Exercise brief: Print the data exactly as it is given, please.
── Given material
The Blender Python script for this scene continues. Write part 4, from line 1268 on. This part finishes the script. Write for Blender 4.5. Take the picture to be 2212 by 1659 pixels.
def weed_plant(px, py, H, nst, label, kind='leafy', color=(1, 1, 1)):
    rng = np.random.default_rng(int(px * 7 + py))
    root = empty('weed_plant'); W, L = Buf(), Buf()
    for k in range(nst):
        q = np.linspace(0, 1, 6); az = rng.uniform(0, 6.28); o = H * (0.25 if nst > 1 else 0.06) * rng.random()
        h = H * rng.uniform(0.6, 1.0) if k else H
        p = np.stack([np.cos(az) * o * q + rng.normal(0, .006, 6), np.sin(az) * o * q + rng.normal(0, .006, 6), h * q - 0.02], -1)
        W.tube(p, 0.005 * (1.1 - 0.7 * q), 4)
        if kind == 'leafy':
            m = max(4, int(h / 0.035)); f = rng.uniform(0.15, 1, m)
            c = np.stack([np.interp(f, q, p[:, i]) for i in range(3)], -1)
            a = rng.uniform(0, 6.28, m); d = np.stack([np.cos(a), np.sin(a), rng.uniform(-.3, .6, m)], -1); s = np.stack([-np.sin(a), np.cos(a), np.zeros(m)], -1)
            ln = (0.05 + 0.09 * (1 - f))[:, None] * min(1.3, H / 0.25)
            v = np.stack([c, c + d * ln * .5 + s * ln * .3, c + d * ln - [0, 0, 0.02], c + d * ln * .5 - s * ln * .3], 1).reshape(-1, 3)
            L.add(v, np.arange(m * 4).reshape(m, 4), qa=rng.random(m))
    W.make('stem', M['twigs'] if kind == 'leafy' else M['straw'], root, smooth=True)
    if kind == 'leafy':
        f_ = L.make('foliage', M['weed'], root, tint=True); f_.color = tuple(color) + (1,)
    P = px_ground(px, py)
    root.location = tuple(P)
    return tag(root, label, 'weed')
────
Result of the task:
The Blender Python script for this scene continues. Write part 4, from line 1268 on. This part finishes the script. Write for Blender 4.5. Take the picture to be 2212 by 1659 pixels.
def weed_plant(px, py, H, nst, label, kind='leafy', color=(1, 1, 1)):
    rng = np.random.default_rng(int(px * 7 + py))
    root = empty('weed_plant'); W, L = Buf(), Buf()
    for k in range(nst):
        q = np.linspace(0, 1, 6); az = rng.uniform(0, 6.28); o = H * (0.25 if nst > 1 else 0.06) * rng.random()
        h = H * rng.uniform(0.6, 1.0) if k else H
        p = np.stack([np.cos(az) * o * q + rng.normal(0, .006, 6), np.sin(az) * o * q + rng.normal(0, .006, 6), h * q - 0.02], -1)
        W.tube(p, 0.005 * (1.1 - 0.7 * q), 4)
        if kind == 'leafy':
            m = max(4, int(h / 0.035)); f = rng.uniform(0.15, 1, m)
            c = np.stack([np.interp(f, q, p[:, i]) for i in range(3)], -1)
            a = rng.uniform(0, 6.28, m); d = np.stack([np.cos(a), np.sin(a), rng.uniform(-.3, .6, m)], -1); s = np.stack([-np.sin(a), np.cos(a), np.zeros(m)], -1)
            ln = (0.05 + 0.09 * (1 - f))[:, None] * min(1.3, H / 0.25)
            v = np.stack([c, c + d * ln * .5 + s * ln * .3, c + d * ln - [0, 0, 0.02], c + d * ln * .5 - s * ln * .3], 1).reshape(-1, 3)
            L.add(v, np.arange(m * 4).reshape(m, 4), qa=rng.random(m))
    W.make('stem', M['twigs'] if kind == 'leafy' else M['straw'], root, smooth=True)
    if kind == 'leafy':
        f_ = L.make('foliage', M['weed'], root, tint=True); f_.color = tuple(color) + (1,)
    P = px_ground(px, py)
    root.location = tuple(P)
    return tag(root, label, 'weed')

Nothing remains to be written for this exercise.